Entries shown:
┄┄┄┄┄┄┄┄┄┄┄┄┄┄┄┄┄┄┄┄
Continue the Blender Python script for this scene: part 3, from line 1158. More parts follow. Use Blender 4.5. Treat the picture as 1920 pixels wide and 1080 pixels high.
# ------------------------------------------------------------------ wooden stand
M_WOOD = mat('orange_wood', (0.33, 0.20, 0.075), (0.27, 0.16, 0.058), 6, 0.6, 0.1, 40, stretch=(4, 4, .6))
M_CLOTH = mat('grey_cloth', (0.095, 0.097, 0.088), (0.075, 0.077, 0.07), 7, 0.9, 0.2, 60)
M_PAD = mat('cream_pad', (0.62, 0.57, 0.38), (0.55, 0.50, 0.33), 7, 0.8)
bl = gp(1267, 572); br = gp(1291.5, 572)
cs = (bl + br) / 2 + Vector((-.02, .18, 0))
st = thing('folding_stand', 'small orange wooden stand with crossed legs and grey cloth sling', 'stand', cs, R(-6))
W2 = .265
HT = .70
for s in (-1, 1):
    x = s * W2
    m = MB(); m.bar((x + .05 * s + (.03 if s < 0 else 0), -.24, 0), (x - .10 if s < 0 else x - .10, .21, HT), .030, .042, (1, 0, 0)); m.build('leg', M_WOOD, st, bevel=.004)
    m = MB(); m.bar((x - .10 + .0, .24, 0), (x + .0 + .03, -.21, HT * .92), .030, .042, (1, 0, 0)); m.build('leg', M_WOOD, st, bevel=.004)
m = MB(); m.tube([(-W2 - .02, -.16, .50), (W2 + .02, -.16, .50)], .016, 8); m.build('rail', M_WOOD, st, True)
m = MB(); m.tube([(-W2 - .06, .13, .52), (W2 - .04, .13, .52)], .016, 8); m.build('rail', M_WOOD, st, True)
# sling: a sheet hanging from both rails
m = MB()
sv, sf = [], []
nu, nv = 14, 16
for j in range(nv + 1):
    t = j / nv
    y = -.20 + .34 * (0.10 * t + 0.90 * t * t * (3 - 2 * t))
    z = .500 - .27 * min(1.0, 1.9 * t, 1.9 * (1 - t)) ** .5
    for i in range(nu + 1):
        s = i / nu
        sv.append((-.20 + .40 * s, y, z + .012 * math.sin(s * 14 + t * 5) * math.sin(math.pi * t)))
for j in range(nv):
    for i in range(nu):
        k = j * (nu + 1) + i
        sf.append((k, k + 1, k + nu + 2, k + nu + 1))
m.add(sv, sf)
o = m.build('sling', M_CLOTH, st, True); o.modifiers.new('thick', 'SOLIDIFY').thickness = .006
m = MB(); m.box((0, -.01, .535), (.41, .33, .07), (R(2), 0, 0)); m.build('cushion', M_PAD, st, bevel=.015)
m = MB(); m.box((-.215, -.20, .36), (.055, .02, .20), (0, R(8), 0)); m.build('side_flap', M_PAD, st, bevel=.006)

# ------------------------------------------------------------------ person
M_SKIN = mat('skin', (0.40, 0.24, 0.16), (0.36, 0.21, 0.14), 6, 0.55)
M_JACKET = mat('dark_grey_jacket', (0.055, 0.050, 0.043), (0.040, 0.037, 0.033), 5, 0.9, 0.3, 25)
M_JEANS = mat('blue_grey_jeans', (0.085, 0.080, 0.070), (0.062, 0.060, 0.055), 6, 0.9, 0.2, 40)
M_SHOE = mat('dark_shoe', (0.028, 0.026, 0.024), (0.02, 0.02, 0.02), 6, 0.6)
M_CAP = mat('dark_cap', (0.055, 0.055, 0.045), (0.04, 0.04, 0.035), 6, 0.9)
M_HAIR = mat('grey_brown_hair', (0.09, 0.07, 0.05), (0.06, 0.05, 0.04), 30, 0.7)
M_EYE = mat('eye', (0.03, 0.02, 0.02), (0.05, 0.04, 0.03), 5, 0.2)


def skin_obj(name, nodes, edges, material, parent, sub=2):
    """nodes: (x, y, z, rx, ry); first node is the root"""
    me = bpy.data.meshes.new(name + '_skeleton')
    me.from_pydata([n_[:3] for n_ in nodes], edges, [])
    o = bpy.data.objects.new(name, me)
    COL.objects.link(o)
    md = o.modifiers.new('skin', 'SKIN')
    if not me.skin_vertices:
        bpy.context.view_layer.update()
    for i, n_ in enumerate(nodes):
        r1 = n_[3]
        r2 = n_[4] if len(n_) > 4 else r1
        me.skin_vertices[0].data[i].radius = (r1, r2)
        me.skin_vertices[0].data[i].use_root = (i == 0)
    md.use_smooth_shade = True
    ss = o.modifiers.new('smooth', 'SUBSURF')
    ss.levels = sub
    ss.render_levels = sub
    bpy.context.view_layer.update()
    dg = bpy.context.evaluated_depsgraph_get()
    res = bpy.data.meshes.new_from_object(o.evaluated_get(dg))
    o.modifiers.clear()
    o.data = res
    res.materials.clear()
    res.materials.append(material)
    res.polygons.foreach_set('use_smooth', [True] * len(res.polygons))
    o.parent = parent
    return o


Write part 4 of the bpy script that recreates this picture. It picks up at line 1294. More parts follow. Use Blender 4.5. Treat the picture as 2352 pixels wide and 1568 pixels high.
┄┄┄┄┄┄┄┄┄┄┄┄┄┄┄┄┄┄┄┄
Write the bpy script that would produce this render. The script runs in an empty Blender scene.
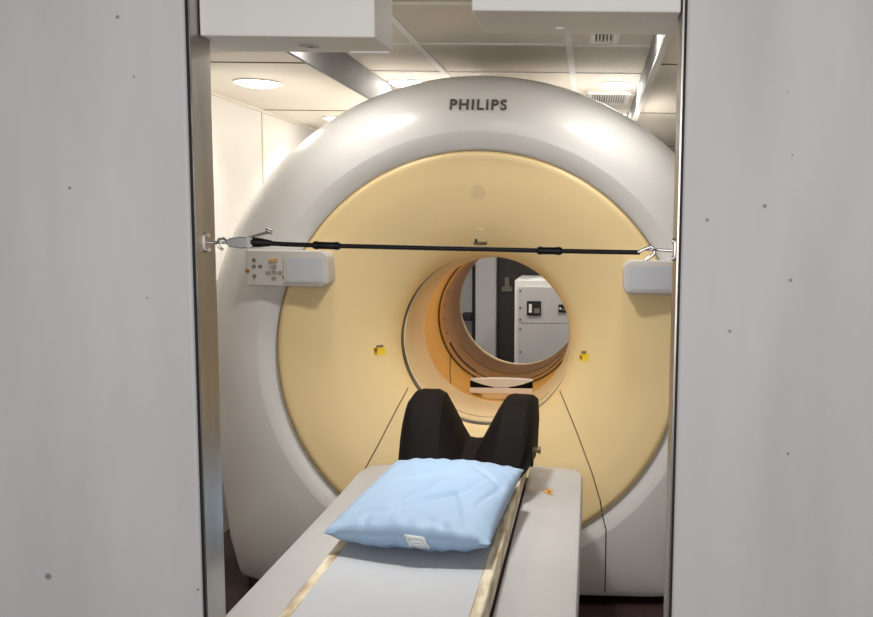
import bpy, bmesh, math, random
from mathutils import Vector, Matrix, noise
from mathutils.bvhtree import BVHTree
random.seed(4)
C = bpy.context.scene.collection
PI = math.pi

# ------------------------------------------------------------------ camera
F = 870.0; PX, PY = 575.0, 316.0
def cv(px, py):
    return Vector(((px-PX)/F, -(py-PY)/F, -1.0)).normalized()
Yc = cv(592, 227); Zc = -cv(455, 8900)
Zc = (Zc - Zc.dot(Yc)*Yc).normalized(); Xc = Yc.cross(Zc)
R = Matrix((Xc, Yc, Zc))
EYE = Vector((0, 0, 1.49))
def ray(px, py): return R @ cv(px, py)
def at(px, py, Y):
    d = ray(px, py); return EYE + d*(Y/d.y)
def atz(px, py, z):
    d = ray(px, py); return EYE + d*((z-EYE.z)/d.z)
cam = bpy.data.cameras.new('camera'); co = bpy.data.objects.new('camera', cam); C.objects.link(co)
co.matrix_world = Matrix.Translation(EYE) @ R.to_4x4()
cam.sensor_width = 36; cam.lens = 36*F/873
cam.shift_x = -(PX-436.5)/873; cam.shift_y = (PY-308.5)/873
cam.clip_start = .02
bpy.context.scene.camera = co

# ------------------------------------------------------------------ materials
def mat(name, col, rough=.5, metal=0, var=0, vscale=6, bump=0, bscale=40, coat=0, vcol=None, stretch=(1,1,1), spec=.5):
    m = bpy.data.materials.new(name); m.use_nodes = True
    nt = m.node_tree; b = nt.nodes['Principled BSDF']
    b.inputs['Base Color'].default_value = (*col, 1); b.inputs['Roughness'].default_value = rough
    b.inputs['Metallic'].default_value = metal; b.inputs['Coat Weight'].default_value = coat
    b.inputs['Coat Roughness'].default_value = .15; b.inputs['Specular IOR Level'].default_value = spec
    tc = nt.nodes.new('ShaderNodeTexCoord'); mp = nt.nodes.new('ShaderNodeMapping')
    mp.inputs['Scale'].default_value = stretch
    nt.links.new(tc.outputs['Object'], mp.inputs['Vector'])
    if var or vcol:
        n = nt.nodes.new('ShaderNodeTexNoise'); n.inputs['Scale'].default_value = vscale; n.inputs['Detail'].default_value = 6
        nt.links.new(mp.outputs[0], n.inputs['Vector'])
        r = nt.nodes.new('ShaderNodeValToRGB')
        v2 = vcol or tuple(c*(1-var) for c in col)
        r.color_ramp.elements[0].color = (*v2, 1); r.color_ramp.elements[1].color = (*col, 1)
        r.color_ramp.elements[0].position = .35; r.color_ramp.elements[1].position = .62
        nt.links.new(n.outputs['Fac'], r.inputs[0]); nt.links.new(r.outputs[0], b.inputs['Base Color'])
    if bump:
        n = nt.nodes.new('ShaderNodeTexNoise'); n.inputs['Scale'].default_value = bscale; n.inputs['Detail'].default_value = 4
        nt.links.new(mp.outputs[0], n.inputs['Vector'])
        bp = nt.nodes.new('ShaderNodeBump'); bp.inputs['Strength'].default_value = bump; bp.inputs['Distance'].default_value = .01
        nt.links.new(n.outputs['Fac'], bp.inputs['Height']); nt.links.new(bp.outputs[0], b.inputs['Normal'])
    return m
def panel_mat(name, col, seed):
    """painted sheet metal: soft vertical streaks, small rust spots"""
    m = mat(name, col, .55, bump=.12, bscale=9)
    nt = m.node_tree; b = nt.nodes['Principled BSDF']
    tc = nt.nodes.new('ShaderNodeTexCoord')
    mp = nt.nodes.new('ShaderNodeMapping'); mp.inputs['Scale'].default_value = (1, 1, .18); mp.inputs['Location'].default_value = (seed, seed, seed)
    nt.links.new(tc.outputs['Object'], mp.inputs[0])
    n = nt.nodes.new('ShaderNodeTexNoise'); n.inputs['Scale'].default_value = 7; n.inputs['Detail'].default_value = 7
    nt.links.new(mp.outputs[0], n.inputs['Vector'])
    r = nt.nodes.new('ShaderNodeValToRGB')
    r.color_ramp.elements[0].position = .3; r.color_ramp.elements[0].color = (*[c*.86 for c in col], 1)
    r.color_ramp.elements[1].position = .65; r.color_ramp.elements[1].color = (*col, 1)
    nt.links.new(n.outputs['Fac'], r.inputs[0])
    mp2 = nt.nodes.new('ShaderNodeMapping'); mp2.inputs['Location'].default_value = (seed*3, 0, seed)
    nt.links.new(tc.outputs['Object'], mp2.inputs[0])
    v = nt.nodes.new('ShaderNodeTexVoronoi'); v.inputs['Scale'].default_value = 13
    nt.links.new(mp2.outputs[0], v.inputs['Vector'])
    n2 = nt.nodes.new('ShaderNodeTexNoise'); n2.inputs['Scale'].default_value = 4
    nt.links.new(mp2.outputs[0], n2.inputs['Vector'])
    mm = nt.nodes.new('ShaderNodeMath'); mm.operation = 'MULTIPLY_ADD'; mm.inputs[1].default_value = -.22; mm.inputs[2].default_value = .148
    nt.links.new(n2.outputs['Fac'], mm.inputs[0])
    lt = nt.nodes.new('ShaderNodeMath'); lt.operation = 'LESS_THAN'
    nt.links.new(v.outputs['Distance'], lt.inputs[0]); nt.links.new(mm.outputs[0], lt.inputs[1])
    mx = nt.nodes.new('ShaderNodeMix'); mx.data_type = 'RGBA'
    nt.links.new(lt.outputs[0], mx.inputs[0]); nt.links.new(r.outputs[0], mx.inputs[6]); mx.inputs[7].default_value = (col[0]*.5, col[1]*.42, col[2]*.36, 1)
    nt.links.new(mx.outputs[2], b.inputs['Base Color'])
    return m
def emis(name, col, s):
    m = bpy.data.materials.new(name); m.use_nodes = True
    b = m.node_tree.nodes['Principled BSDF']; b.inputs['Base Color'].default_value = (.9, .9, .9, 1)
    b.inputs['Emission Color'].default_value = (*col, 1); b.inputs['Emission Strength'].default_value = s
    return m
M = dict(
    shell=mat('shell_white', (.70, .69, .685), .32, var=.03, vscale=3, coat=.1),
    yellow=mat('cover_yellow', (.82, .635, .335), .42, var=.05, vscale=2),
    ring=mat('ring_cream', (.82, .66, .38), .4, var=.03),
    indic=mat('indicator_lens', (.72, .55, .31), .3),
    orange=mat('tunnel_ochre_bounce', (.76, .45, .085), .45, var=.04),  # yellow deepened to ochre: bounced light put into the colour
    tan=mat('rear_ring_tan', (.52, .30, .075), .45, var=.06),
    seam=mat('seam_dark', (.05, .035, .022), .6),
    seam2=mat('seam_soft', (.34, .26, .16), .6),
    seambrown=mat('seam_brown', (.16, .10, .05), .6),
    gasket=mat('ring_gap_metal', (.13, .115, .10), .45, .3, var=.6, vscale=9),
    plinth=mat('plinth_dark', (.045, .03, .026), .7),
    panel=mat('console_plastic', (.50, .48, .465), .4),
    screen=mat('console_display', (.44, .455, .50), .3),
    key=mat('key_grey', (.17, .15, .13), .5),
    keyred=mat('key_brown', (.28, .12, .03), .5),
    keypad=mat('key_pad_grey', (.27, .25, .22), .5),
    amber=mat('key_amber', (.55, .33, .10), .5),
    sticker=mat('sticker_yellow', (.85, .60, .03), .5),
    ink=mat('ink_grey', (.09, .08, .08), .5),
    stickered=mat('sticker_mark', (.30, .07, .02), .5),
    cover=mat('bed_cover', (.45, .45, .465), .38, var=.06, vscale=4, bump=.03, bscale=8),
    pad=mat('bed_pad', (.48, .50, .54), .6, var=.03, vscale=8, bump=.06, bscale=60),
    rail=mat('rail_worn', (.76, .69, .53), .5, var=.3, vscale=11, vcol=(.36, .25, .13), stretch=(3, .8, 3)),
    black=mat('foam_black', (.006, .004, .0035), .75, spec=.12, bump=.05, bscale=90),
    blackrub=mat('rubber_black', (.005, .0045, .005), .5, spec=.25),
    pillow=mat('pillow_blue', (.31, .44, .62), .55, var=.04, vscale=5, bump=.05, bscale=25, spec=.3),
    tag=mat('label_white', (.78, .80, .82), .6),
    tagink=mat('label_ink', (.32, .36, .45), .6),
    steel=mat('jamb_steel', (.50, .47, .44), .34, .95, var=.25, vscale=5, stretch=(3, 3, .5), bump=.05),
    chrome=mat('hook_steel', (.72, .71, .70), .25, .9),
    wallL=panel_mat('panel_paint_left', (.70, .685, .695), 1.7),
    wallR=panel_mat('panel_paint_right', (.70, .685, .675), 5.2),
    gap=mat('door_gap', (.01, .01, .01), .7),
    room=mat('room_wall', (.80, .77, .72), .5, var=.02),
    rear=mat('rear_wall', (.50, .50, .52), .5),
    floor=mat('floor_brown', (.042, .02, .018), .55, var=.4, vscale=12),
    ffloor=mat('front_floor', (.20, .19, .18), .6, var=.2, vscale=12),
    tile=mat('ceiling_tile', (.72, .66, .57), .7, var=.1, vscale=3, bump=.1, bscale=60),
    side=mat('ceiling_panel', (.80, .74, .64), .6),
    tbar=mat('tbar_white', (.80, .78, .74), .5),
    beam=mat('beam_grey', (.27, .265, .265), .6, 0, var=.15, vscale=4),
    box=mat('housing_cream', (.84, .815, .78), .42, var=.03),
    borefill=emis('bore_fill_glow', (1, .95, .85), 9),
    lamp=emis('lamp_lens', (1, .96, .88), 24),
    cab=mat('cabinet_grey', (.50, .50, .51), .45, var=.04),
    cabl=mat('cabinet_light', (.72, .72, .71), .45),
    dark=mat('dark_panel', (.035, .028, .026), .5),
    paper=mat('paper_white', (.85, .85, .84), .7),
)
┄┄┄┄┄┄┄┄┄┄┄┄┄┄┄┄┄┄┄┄
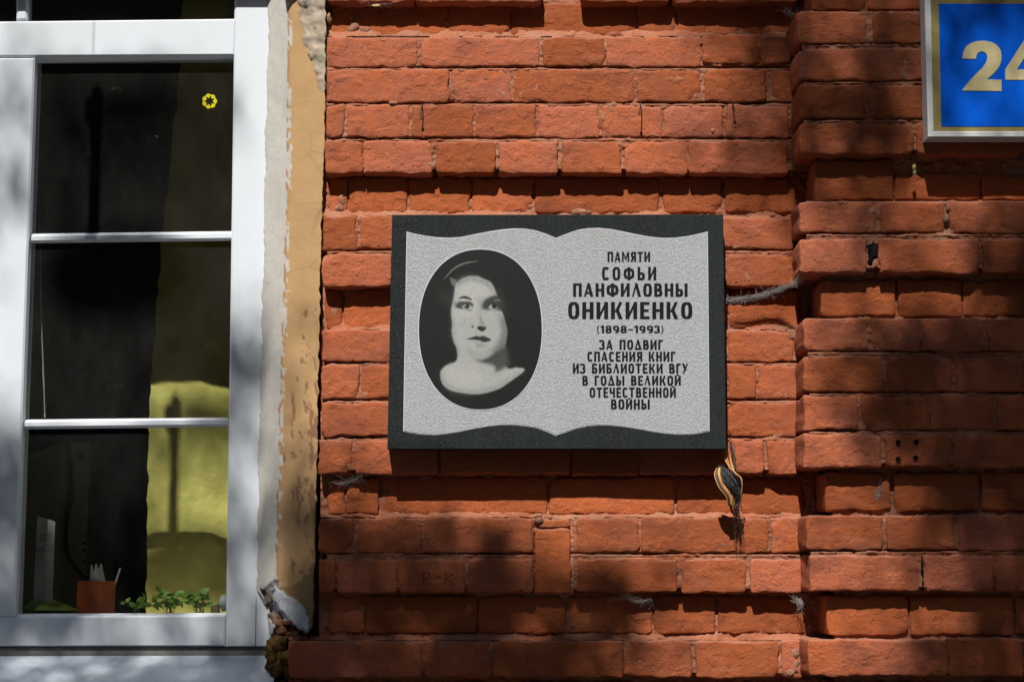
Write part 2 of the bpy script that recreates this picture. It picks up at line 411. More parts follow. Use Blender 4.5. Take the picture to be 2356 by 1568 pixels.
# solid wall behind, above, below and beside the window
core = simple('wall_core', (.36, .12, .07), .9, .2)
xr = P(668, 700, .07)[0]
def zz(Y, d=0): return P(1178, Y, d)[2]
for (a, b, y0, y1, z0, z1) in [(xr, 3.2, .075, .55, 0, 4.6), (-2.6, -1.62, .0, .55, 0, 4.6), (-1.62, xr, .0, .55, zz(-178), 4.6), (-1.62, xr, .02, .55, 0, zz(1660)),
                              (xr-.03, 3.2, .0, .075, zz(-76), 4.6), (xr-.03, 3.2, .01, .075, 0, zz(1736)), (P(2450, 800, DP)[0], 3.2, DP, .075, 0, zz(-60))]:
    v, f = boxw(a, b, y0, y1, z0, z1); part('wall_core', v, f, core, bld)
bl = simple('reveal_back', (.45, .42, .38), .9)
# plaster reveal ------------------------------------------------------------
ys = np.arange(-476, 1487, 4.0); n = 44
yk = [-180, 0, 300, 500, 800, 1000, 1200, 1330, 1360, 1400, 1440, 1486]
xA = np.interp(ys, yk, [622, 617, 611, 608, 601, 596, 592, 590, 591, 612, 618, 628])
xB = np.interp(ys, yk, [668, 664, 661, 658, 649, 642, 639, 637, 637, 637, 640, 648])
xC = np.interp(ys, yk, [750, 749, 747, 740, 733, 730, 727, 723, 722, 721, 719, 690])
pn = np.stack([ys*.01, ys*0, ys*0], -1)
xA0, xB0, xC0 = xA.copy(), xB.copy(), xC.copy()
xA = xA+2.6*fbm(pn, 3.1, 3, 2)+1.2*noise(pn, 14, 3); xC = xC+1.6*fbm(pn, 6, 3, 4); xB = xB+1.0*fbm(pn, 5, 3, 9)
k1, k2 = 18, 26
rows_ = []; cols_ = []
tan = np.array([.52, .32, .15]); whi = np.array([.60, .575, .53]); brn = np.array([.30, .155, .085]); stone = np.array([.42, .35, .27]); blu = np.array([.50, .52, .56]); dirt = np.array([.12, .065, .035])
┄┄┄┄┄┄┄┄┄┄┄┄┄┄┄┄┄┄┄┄
Given request: In the listing above, find the line with "Write part 2" and the line with "tan = np.array([.52, .32, .15]);". Output those two lines and every line between them, exactly as written.

Result of this task:
Write part 2 of the bpy script that recreates this picture. It picks up at line 411. More parts follow. Use Blender 4.5. Take the picture to be 2356 by 1568 pixels.
# solid wall behind, above, below and beside the window
core = simple('wall_core', (.36, .12, .07), .9, .2)
xr = P(668, 700, .07)[0]
def zz(Y, d=0): return P(1178, Y, d)[2]
for (a, b, y0, y1, z0, z1) in [(xr, 3.2, .075, .55, 0, 4.6), (-2.6, -1.62, .0, .55, 0, 4.6), (-1.62, xr, .0, .55, zz(-178), 4.6), (-1.62, xr, .02, .55, 0, zz(1660)),
                              (xr-.03, 3.2, .0, .075, zz(-76), 4.6), (xr-.03, 3.2, .01, .075, 0, zz(1736)), (P(2450, 800, DP)[0], 3.2, DP, .075, 0, zz(-60))]:
    v, f = boxw(a, b, y0, y1, z0, z1); part('wall_core', v, f, core, bld)
bl = simple('reveal_back', (.45, .42, .38), .9)
# plaster reveal ------------------------------------------------------------
ys = np.arange(-476, 1487, 4.0); n = 44
yk = [-180, 0, 300, 500, 800, 1000, 1200, 1330, 1360, 1400, 1440, 1486]
xA = np.interp(ys, yk, [622, 617, 611, 608, 601, 596, 592, 590, 591, 612, 618, 628])
xB = np.interp(ys, yk, [668, 664, 661, 658, 649, 642, 639, 637, 637, 637, 640, 648])
xC = np.interp(ys, yk, [750, 749, 747, 740, 733, 730, 727, 723, 722, 721, 719, 690])
pn = np.stack([ys*.01, ys*0, ys*0], -1)
xA0, xB0, xC0 = xA.copy(), xB.copy(), xC.copy()
xA = xA+2.6*fbm(pn, 3.1, 3, 2)+1.2*noise(pn, 14, 3); xC = xC+1.6*fbm(pn, 6, 3, 4); xB = xB+1.0*fbm(pn, 5, 3, 9)
k1, k2 = 18, 26
rows_ = []; cols_ = []
tan = np.array([.52, .32, .15]); whi = np.array([.60, .575, .53]); brn = np.array([.30, .155, .085]); stone = np.array([.42, .35, .27]); blu = np.array([.50, .52, .56]); dirt = np.array([.12, .065, .035])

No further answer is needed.